During the four years (1990-1994) the Kohl’s government was unable to cope with the unification, though Christian Democrats retained power after the 1994 elections: the credibility of the government had not yet been exhausted. However, the results of the elections in 1998 brought to power the so-called “red-green” coalition (SPD and the “Alliance 90/The Greens”), with Social Democrat Gerhard Schroeder elected Chancellor. It can be argued that mistakes made in the process of reunification were the most significant causes of the defeat of the CDU / CSU coalition in the elections to the Bundestag.
One of the most complex problems that in principle could not be resolved in the short term was the problem of creating an all-German identity. The Berlin Wall had been triumphantly destroyed, but the "wall in the heads" was still there, perhaps becoming even stronger; “fusion” of ossis and vessis (eastern and western Germans) into a single political and cultural community had not yet taken place; and the value systems of the West and East Germans were converging slowly and painfully. In particular, it was the unresolved economic and cultural problems of reunification that might have lain at the root of the emergence and growing popularity of the Left Party in Germany -- the successor to the Party of Democratic Socialism which initially represented the interests of the citizens of the east of the country. One example was restructuring -- the alignment of economic development levels of old and new federal lands -- which proved to be an extremely onerous task. All new lands (including the former East Berlin) were among the original recipients of financial tranches through the mechanisms of financial equalization. And since not much has changed in this area over the last twenty years, the irritation of the “old” Federal donor lands with the “new” dependent lands is only growing stronger.
What is the situation today?
In fact, today the term “East Germany” in the official rhetoric of the German state does not exist: five full-fledged federal lands have been created on these territories. However, major problems of the reunification have not yet been fully resolved. The officially eliminated border between the two countries has become a sort of “a fold on the ground,” while its official abolition does not mean that it has been removed from the consciousness of the Germans.

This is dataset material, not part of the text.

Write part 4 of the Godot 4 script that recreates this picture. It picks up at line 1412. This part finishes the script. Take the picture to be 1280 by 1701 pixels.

Nevertheless, the reunification of the two Germanys cannot be called a failure or a politically unsound project. Widely spread disappointment can largely be attributed to initially erroneous, inflated expectations that the project would be realized at one go, on the wave of general enthusiasm. It was not to be. What is needed for the two states to merge it is not only a very thoroughly thought-over policy which would prevent the radicalization of moods but a natural change of generations, when the existence of the GDR will cease to be a living memory in the minds of most of the population, but will just become a fact of history.
1. See: Alexandr fon Plato. Obedinenie Germanii - borba za Evropu. M. ROSSPEN, 2007.
2. Presse-und Informationsamt der Bundesregierung.Informationen aus Bonn. November /Dezember, 1989.
3. Clark A. Diaries. L.1994.
4. Swank D. Global Capital, Political Institutions, and Policy Change in Developed Welfare States. Cambridge: Cambridge University Press, 2004. p.173.